Presidential Secretariat gets involved in election process
In an unprecedented move, the Presidential Secretariat wrote to state institutions this week instructing them to send to the National Election Commission details of staff and state vehicles to be used for election purposes – though the NEC has already sent the relevant circular to respective departments weeks ago.
The circular issued by Presidential Secretary P.B. Jayasundera is titled “Collection of data relating to all officers and government vehicles to be engaged for election purposes”. It instructs that all government officers who are expected to be engaged for duties at polling stations, counting duties and government vehicles which are to be used for election purposes at the forthcoming Parliamentary polls should be sent to the Commission.

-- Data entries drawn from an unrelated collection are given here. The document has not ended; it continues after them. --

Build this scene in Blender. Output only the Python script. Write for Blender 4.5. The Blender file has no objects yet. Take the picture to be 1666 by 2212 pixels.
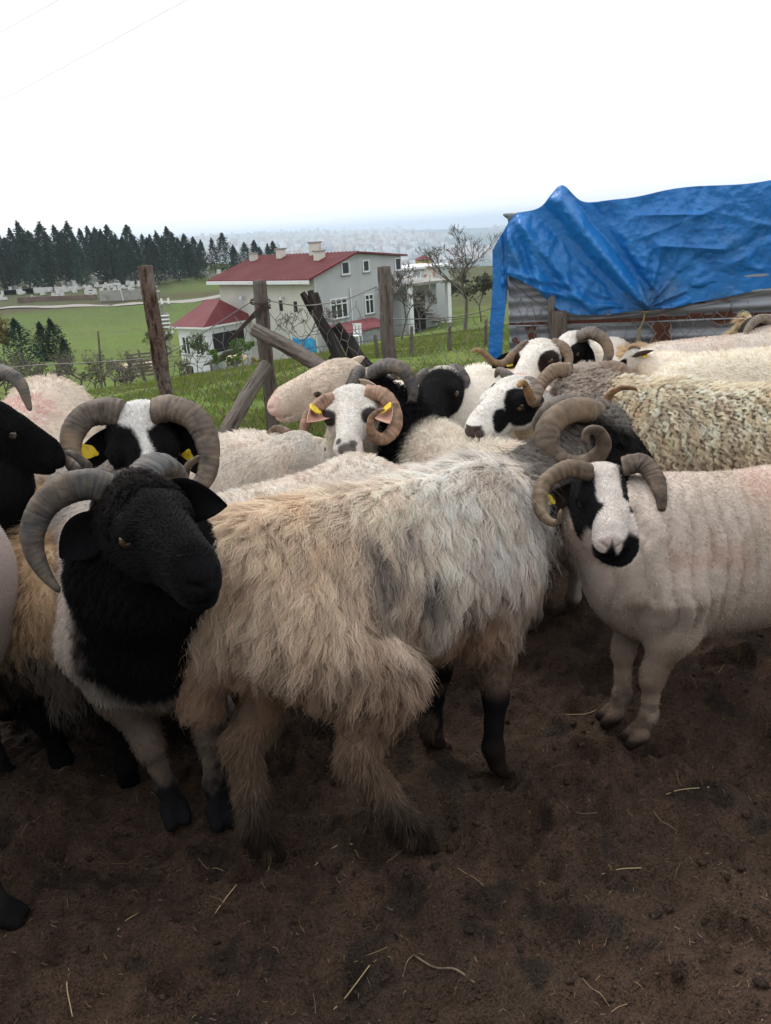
import bpy, math, random
import numpy as np
from mathutils import Vector, Matrix
rad = math.radians
random.seed(7); RNG = np.random.default_rng(7)
SC = bpy.context.scene
COL = SC.collection

# ------------------------------------------------------------------ camera
CAM_H, PITCH, ROLL, FPX = 1.30, rad(20.3), rad(4.0), 1661.5   # FPX: focal length for a 1666 x 2212 picture
_F = np.array([0, math.cos(PITCH), -math.sin(PITCH)])
_U0 = np.array([0, math.sin(PITCH), math.cos(PITCH)]); _R0 = np.array([1.0, 0, 0])
_R = math.cos(ROLL) * _R0 - math.sin(ROLL) * _U0
_U = math.sin(ROLL) * _R0 + math.cos(ROLL) * _U0
CPOS = np.array([0, 0, CAM_H])
cam = bpy.data.cameras.new('camera'); co = bpy.data.objects.new('camera', cam); COL.objects.link(co)
cam.sensor_fit = 'VERTICAL'; cam.sensor_height = 36; cam.lens = 36 / (2 * math.tan(rad(33.65)))
cam.clip_start = 0.05; cam.clip_end = 120000
co.matrix_world = Matrix(((_R[0], _U[0], -_F[0], 0), (_R[1], _U[1], -_F[1], 0), (_R[2], _U[2], -_F[2], CAM_H), (0, 0, 0, 1)))
SC.camera = co
def at(x, y, Y):
    """world point seen at (x, y) of a 1666 x 2212 picture at the distance Y ahead of the camera"""
    d = _F + (x - 833) / FPX * _R + (1106 - y) / FPX * _U
    return CPOS + d * (Y / d[1])

# ------------------------------------------------------------------ sky, sun, exposure
W = bpy.data.worlds.new('World'); SC.world = W; W.use_nodes = True
nt = W.node_tree; nt.nodes.clear()
SUN_EL, SUN_AZ = rad(52), rad(-28)          # azimuth measured from +Y towards +X
sky = nt.nodes.new('ShaderNodeTexSky'); sky.sky_type = 'NISHITA'; sky.sun_disc = False
sky.sun_elevation = SUN_EL; sky.sun_rotation = SUN_AZ; sky.air_density = 1.0; sky.dust_density = 2.0
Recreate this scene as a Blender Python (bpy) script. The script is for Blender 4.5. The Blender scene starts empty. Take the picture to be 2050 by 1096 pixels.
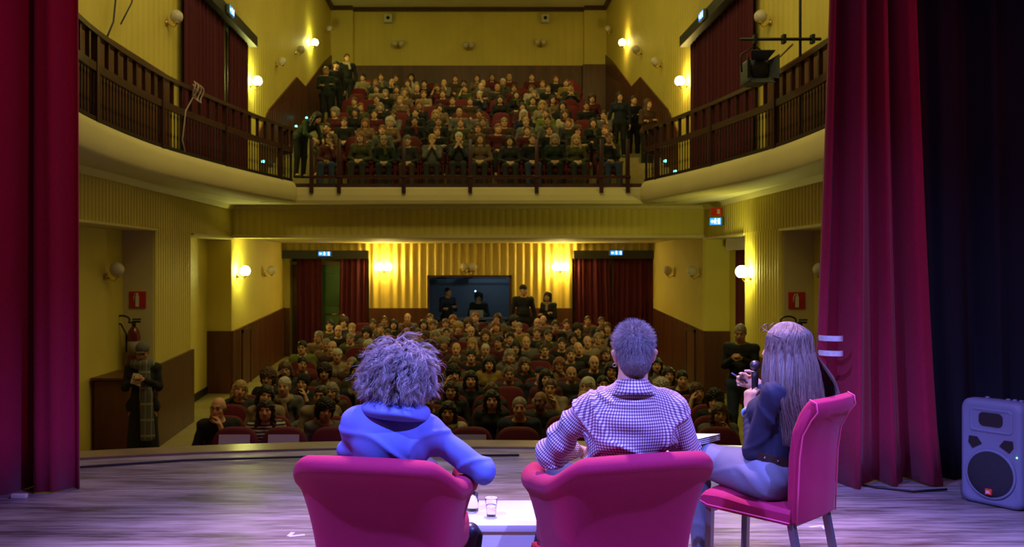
import bpy, bmesh, math, random
import numpy as np
from mathutils import Vector, Matrix
R = math.radians
scene = bpy.context.scene
COL = scene.collection

# ------------------------------------------------------------------ camera, world, lights, exposure
cam_d = bpy.data.cameras.new('camera'); cam = bpy.data.objects.new('camera', cam_d); COL.objects.link(cam)
cam.location = (0, 0, 1.5); cam.rotation_euler = (R(90), 0, 0)
cam_d.sensor_fit = 'HORIZONTAL'; cam_d.sensor_width = 36.0
cam_d.lens = 36.0 * 1900 / 2050
cam_d.shift_x = 87 / 2050; cam_d.shift_y = -13 / 2050
cam_d.clip_end = 80
cam_d.dof.use_dof = True; cam_d.dof.focus_distance = 3.85; cam_d.dof.aperture_fstop = 6.3
scene.camera = cam
scene.view_settings.view_transform = 'Standard'; scene.view_settings.look = 'None'
scene.view_settings.gamma = 1.0; scene.view_settings.use_curve_mapping = False
scene.view_settings.exposure = 0.0
scene.cycles.use_denoising = True
scene.cycles.max_bounces = 10; scene.cycles.diffuse_bounces = 3; scene.cycles.glossy_bounces = 3
scene.cycles.transmission_bounces = 9; scene.cycles.transparent_max_bounces = 8
scene.cycles.sample_clamp_indirect = 4.0
w = bpy.data.worlds.new('world'); scene.world = w; w.use_nodes = True
w.node_tree.nodes['Background'].inputs[0].default_value = (0.5, 0.45, 0.2, 1)
w.node_tree.nodes['Background'].inputs[1].default_value = 0.004

def light(name, kind, loc, target, col, energy, **k):
    d = bpy.data.lights.new(name, kind); d.color = col; d.energy = energy
    for a, v in k.items(): setattr(d, a, v)
    o = bpy.data.objects.new(name, d); COL.objects.link(o); o.location = loc
    v = Vector(target) - Vector(loc)
    o.rotation_euler = v.to_track_quat('-Z', 'Y').to_euler()
    return o
# stage lighting: blue-violet washes hung above and behind, pink from the wings, and the warm front-of-house
light('stage_spot_blue_left', 'SPOT', (-2.6, 1.3, 6.0), (0.1, 3.75, 0.6), (0.19, 0.22, 1.0), 3500, spot_size=R(52), spot_blend=0.7, shadow_soft_size=0.06)
light('stage_spot_blue_right', 'SPOT', (3.5, 1.3, 6.0), (0.9, 3.95, 0.6), (0.21, 0.20, 1.0), 3500, spot_size=R(54), spot_blend=0.7, shadow_soft_size=0.06)
light('stage_spot_lavender_back', 'SPOT', (0.4, 6.4, 6.3), (0.4, 4.0, 0.5), (0.95, 0.52, 0.95), 2300, spot_size=R(56), spot_blend=0.7, shadow_soft_size=0.10)
light('stage_spot_pink_left', 'SPOT', (-4.3, 3.7, 3.2), (0.3, 3.9, 0.7), (1.0, 0.08, 0.30), 150, spot_size=R(40), spot_blend=0.5, shadow_soft_size=0.1)
light('stage_spot_pink_right', 'SPOT', (4.6, 4.2, 4.6), (1.0, 4.0, 0.7), (1.0, 0.10, 0.32), 80, spot_size=R(40), spot_blend=0.6, shadow_soft_size=0.1)
light('curtain_wash_right', 'SPOT', (4.6, 4.4, 4.8), (2.7, 6.5, 1.6), (1.0, 0.10, 0.22), 95, spot_size=R(60), spot_blend=0.9, shadow_soft_size=0.12)
light('curtain_wash_left', 'SPOT', (-0.9, 3.6, 5.2), (-3.1, 6.3, 1.6), (1.0, 0.10, 0.24), 95, spot_size=R(60), spot_blend=0.9, shadow_soft_size=0.12)
light('stage_front_of_house', 'SPOT', (0.0, 15.0, 7.5), (0.3, 4.2, 0.6), (0.9, 0.5, 0.8), 500, spot_size=R(24), spot_blend=0.6, shadow_soft_size=0.1)
light('added_wash_blue', 'SPOT', (1.2, 2.0, 6.0), (2.9, 5.2, 0.0), (0.30, 0.30, 1.0), 900, spot_size=R(50), spot_blend=0.9, shadow_soft_size=0.1)  # added blue fill so the loudspeaker and floor beside it turn bluer
light('red_fill_behind', 'AREA', (0.6, -0.8, 2.6), (0.6, 4.0, 0.7), (1.0, 0.06, 0.22), 1.6, shape='RECTANGLE', size=2.5, size_y=0.6)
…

“As such you are kindly requested to take necessary steps forthwith to provide the Election Commission with the details requested as specifically instructed. As senior Government Officers, your special and personal supervision is required for this purpose and I expect your fullest cooperation for the above purposes,” the circular said.
Stressing that this was the first time where the Presidential Secretariat issued a separate circular in this regard on conducting elections, a highly placed NEC source said this move downplayed the functions of the Commission and the Commission was notified of such a circular being sent from the Presidential Secretariat.
Meanwhile, government institutions have already taken steps to compile data of government staff and vehicles to be used as per the circular issued by the Commission weeks ago. However, some senior government officials expressed concerns on why the Presidential Secretariat got itself involved in the electoral process which is solely handled by the Commission.